▸ **Short task**
Give every entry again, unchanged, and leave its images out.

-------- Excerpted data

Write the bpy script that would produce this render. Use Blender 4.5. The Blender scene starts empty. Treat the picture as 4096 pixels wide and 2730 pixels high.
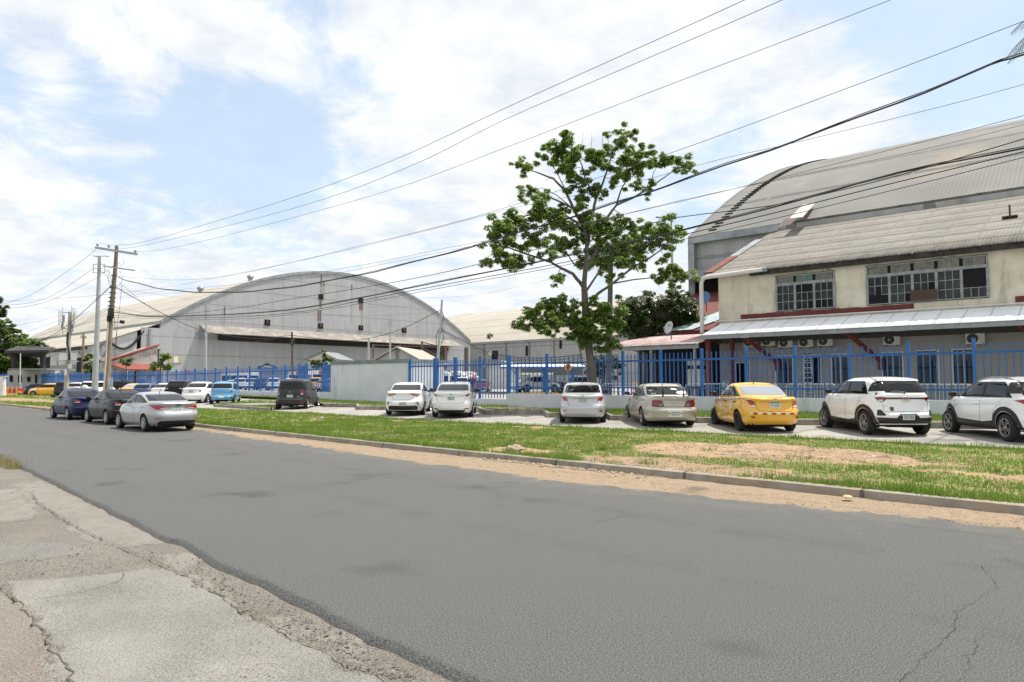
import bpy, bmesh, math, random
import numpy as np
from mathutils import Vector, Matrix, noise as mnoise
from mathutils.bvhtree import BVHTree
from mathutils.geometry import delaunay_2d_cdt
R = math.radians
rnd = random.Random(7)
rng = np.random.default_rng(7)
scene = bpy.context.scene
COL = scene.collection

# ---------------------------------------------------------------- camera
CAMH, FPX, YAW, PITCH = 1.8, 2731.0, R(41.5), math.atan(163/2731)
cd = bpy.data.cameras.new('camera'); cam = bpy.data.objects.new('camera', cd); COL.objects.link(cam)
cd.sensor_width = 36; cd.lens = FPX/4096*36; cd.clip_end = 5000; cd.clip_start = .05
cam.location = (0, 0, CAMH); cam.rotation_euler = (R(90)+PITCH, 0, YAW)
scene.camera = cam
# ---------------------------------------------------------------- sun, sky, exposure
SUN = Vector((.20, .37, 1)).normalized()
sd = bpy.data.lights.new('sun', 'SUN'); so = bpy.data.objects.new('sun', sd); COL.objects.link(so)
sd.energy = 4.8; sd.angle = R(.6); sd.color = (1, .955, .88)
so.rotation_euler = SUN.to_track_quat('Z', 'Y').to_euler()
scene.view_settings.view_transform = 'Standard'; scene.view_settings.look = 'None'
scene.view_settings.exposure = .30; scene.view_settings.gamma = 1
try: scene.view_settings.use_curve_mapping = False
except Exception: pass
RM = Matrix.Rotation(YAW, 3, 'Z') @ Matrix.Rotation(R(90)+PITCH, 3, 'X')
def ray(px, py): return (RM @ Vector(((px-2048)/FPX, -(py-1365)/FPX, -1))).normalized()
def onY(px, py, Y): d = ray(px, py); k = Y/d.y; return Vector((d.x*k, Y, CAMH+d.z*k))
def onX(px, py, X): d = ray(px, py); k = X/d.x; return Vector((X, d.y*k, CAMH+d.z*k))
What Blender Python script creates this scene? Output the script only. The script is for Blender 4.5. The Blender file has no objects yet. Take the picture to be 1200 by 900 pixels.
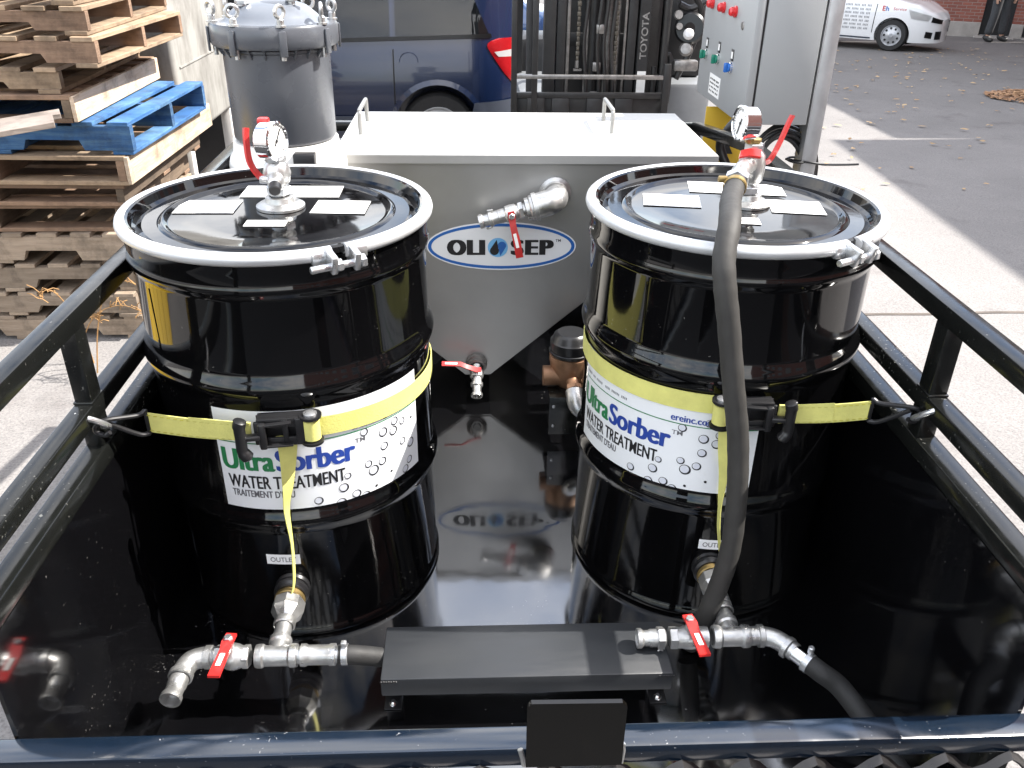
import bpy, bmesh, math, random
from mathutils import Vector, Matrix, noise
random.seed(7)
R = math.radians
PI = math.pi
scene = bpy.context.scene
C = scene.collection

# ------------------------------------------------------------------ camera
cam_d = bpy.data.cameras.new('camera')
cam = bpy.data.objects.new('camera', cam_d)
C.objects.link(cam)
cam_d.sensor_width = 36.0
cam_d.lens = 0.99771 * 1000 / 1200 * 36.0
cam_d.clip_start = 0.02
cam_d.clip_end = 3000
PITCH, YAW, ROLL = 0.50220, 0.0497, 0.0160
fw = Vector((math.sin(YAW) * math.cos(PITCH), math.cos(YAW) * math.cos(PITCH), -math.sin(PITCH)))
rt = Vector((math.cos(YAW), -math.sin(YAW), 0))
up = rt.cross(fw)
rt2 = rt * math.cos(ROLL) + up * math.sin(ROLL)
up2 = up * math.cos(ROLL) - rt * math.sin(ROLL)
m3 = Matrix((rt2, up2, -fw)).transposed()
cam.matrix_world = Matrix.Translation((0, 0, 1.3712)) @ m3.to_4x4()
scene.camera = cam

# ------------------------------------------------------------------ light
SUN_DIR = Vector((0.997, 0.070, 1.0 * math.tan(R(48)))).normalized()
SUN_EL = math.asin(SUN_DIR.z)
SUN_AZ = math.atan2(SUN_DIR.x, SUN_DIR.y)
world = bpy.data.worlds.new('World')
scene.world = world
world.use_nodes = True
nt = world.node_tree
sky = nt.nodes.new('ShaderNodeTexSky')
sky.sky_type = 'NISHITA'
sky.sun_disc = False
sky.sun_elevation = SUN_EL
sky.sun_rotation = SUN_AZ
sky.air_density = 1.0
sky.dust_density = 1.2
sky.ozone_density = 1.0
bg = nt.nodes['Background']
bg.inputs['Strength'].default_value = 0.13
# soft broken cloud over the whole sky
tc = nt.nodes.new('ShaderNodeTexCoord')
nz = nt.nodes.new('ShaderNodeTexNoise')
nz.inputs['Scale'].default_value = 2.6
nz.inputs['Detail'].default_value = 7
nz.inputs['Roughness'].default_value = 0.6
rmp = nt.nodes.new('ShaderNodeValToRGB')
rmp.color_ramp.elements[0].position = 0.37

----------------

▸ **Exercise response**
Write the bpy script that would produce this render. Use Blender 4.5. The Blender scene starts empty. Treat the picture as 4096 pixels wide and 2730 pixels high.
import bpy, bmesh, math, random
import numpy as np
from mathutils import Vector, Matrix, noise as mnoise
from mathutils.bvhtree import BVHTree
from mathutils.geometry import delaunay_2d_cdt
R = math.radians
rnd = random.Random(7)
rng = np.random.default_rng(7)
scene = bpy.context.scene
COL = scene.collection

# ---------------------------------------------------------------- camera
CAMH, FPX, YAW, PITCH = 1.8, 2731.0, R(41.5), math.atan(163/2731)
cd = bpy.data.cameras.new('camera'); cam = bpy.data.objects.new('camera', cd); COL.objects.link(cam)
cd.sensor_width = 36; cd.lens = FPX/4096*36; cd.clip_end = 5000; cd.clip_start = .05
cam.location = (0, 0, CAMH); cam.rotation_euler = (R(90)+PITCH, 0, YAW)
scene.camera = cam
# ---------------------------------------------------------------- sun, sky, exposure
SUN = Vector((.20, .37, 1)).normalized()
sd = bpy.data.lights.new('sun', 'SUN'); so = bpy.data.objects.new('sun', sd); COL.objects.link(so)
sd.energy = 4.8; sd.angle = R(.6); sd.color = (1, .955, .88)
so.rotation_euler = SUN.to_track_quat('Z', 'Y').to_euler()
scene.view_settings.view_transform = 'Standard'; scene.view_settings.look = 'None'
scene.view_settings.exposure = .30; scene.view_settings.gamma = 1
try: scene.view_settings.use_curve_mapping = False
except Exception: pass
RM = Matrix.Rotation(YAW, 3, 'Z') @ Matrix.Rotation(R(90)+PITCH, 3, 'X')
def ray(px, py): return (RM @ Vector(((px-2048)/FPX, -(py-1365)/FPX, -1))).normalized()
def onY(px, py, Y): d = ray(px, py); k = Y/d.y; return Vector((d.x*k, Y, CAMH+d.z*k))
def onX(px, py, X): d = ray(px, py); k = X/d.x; return Vector((X, d.y*k, CAMH+d.z*k))
What Blender Python script creates this scene? Output the script only. The script is for Blender 4.5. The Blender file has no objects yet. Take the picture to be 1200 by 900 pixels.
import bpy, bmesh, math, random
from mathutils import Vector, Matrix, noise
random.seed(7)
R = math.radians
PI = math.pi
scene = bpy.context.scene
C = scene.collection

# ------------------------------------------------------------------ camera
cam_d = bpy.data.cameras.new('camera')
cam = bpy.data.objects.new('camera', cam_d)
C.objects.link(cam)
cam_d.sensor_width = 36.0
cam_d.lens = 0.99771 * 1000 / 1200 * 36.0
cam_d.clip_start = 0.02
cam_d.clip_end = 3000
PITCH, YAW, ROLL = 0.50220, 0.0497, 0.0160
fw = Vector((math.sin(YAW) * math.cos(PITCH), math.cos(YAW) * math.cos(PITCH), -math.sin(PITCH)))
rt = Vector((math.cos(YAW), -math.sin(YAW), 0))
up = rt.cross(fw)
rt2 = rt * math.cos(ROLL) + up * math.sin(ROLL)
up2 = up * math.cos(ROLL) - rt * math.sin(ROLL)
m3 = Matrix((rt2, up2, -fw)).transposed()
cam.matrix_world = Matrix.Translation((0, 0, 1.3712)) @ m3.to_4x4()
scene.camera = cam

# ------------------------------------------------------------------ light
SUN_DIR = Vector((0.997, 0.070, 1.0 * math.tan(R(48)))).normalized()
SUN_EL = math.asin(SUN_DIR.z)
SUN_AZ = math.atan2(SUN_DIR.x, SUN_DIR.y)
world = bpy.data.worlds.new('World')
scene.world = world
world.use_nodes = True
nt = world.node_tree
sky = nt.nodes.new('ShaderNodeTexSky')
sky.sky_type = 'NISHITA'
sky.sun_disc = False
sky.sun_elevation = SUN_EL
sky.sun_rotation = SUN_AZ
sky.air_density = 1.0
sky.dust_density = 1.2
sky.ozone_density = 1.0
bg = nt.nodes['Background']
bg.inputs['Strength'].default_value = 0.13
# soft broken cloud over the whole sky
tc = nt.nodes.new('ShaderNodeTexCoord')
nz = nt.nodes.new('ShaderNodeTexNoise')
nz.inputs['Scale'].default_value = 2.6
nz.inputs['Detail'].default_value = 7
nz.inputs['Roughness'].default_value = 0.6
rmp = nt.nodes.new('ShaderNodeValToRGB')
rmp.color_ramp.elements[0].position = 0.37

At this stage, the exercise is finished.